INTERVIEW-Rebels not ready to return to talks with Manila
Source: Reuters
By Manny Mogato MANILA, Dec 6 (Reuters) - The largest of four Islamic rebel groups in the Philippines is not ready to return to peace talks with the government unless it improves an existing proposal aimed at ending the conflict, the guerrillas' chief negotiator said. Mohaqher Iqbal said the Moro Islamic Liberation Front (MILF) was awaiting a new proposal from the government before it could respond whether the rebel group, fighting for self-determination since the late 1960s, would return to the negotiating table. "The MILF was not happy with what the government had offered us in its Nov. 9 position," Iqbal told Reuters in a telephone interview on Wednesday, days after he returned from a meeting with Manila's negotiators in Kuala Lumpur. "We were expecting the government to expand the areas to be covered under the proposed ancestral homeland. Instead, we would be getting lesser number of villages, from 613 to only about 200, under the new proposal." Iqbal said Manila promised to come up with a revised position but did not give any specific date when a new offer would be offered. Negotiations have stalled since June because of differences over the size and wealth of a proposed homeland for about 3 million Muslims in the south of the mainly Catholic country.

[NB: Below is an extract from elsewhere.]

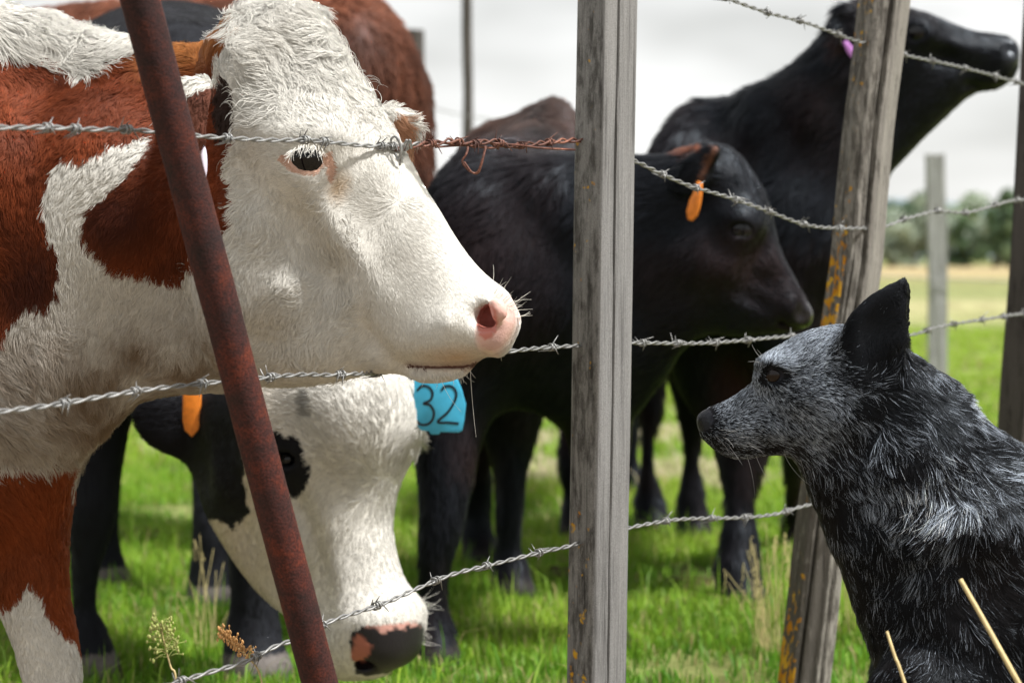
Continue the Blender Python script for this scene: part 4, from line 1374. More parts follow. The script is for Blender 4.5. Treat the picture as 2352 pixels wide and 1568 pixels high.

Iqbal, who sits on the seven-member executive jihad committee of the rebels' highest policy panel, said the issue on territory remained the stumbling block in the resumption of talks to end nearly 40 years of conflict that has killed 120,000 people. The two sides met in the Malaysian capital on Dec. 1 to clear up outstanding issues over the proposed homeland for 3 million Muslims in the south of the mainly Roman Catholic country. Peace talks have stalled since June when Manila insisted any peace deal would involve some legislation, saying it was a requirement under its 1987 Constitution. The MILF wants to add more than 1,000 villages to an existing five-province Muslim autonomous region in the resource-rich south without a referendum. The government has said it must put the demand to a popular vote. Many of the villages earmarked for membership of a Muslim homeland lie far from the existing autonomous region and are surrounded by Christian territory.